I should also point out that the statistic really looks more like 35% are tablets, with 22% being original N7s. We don't know what is buried in the 50% "Other", so I made the arbitrary assumption that almost half of the "other" were tablets. I am probably wildly overstating the case, but who knows?
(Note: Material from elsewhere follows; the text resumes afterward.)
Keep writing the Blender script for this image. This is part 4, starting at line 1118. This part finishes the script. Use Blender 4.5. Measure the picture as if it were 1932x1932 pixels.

The statistics we can see are:
Code:
Google Nexus 7 (grouper) 21.64%
Samsung Galaxy Tab II 7.0 (espressowifi) 3.80%
Samsung Galaxy Tab II 10.1 (espresso10wifi) 3.59%
Samsung Galaxy S III (m0) 2.91%
Google Nexus 4 (mako) 2.32%
Google Nexus 10 (manta) 2.07%
Asus TF700T (TF700T) 2.02%
Barnes and Noble NOOKŪ HD+ (ovation) 2.02%
Samsung Galaxy S II (GT-I9100) 1.84%
Others 57.79%
Re the sort: I don't see unexpected behavior. For example, I sort by title, see title ascending (expected) then I group by series. I see the series by title. I then sort by date(calibre) I see the books in descending date order, expected because all the dates sort descending by default. I then sort by series, and see the books in ascending series index order. I then sort by date(calibre) and I see the list again in descending date order. With these steps do you see something different?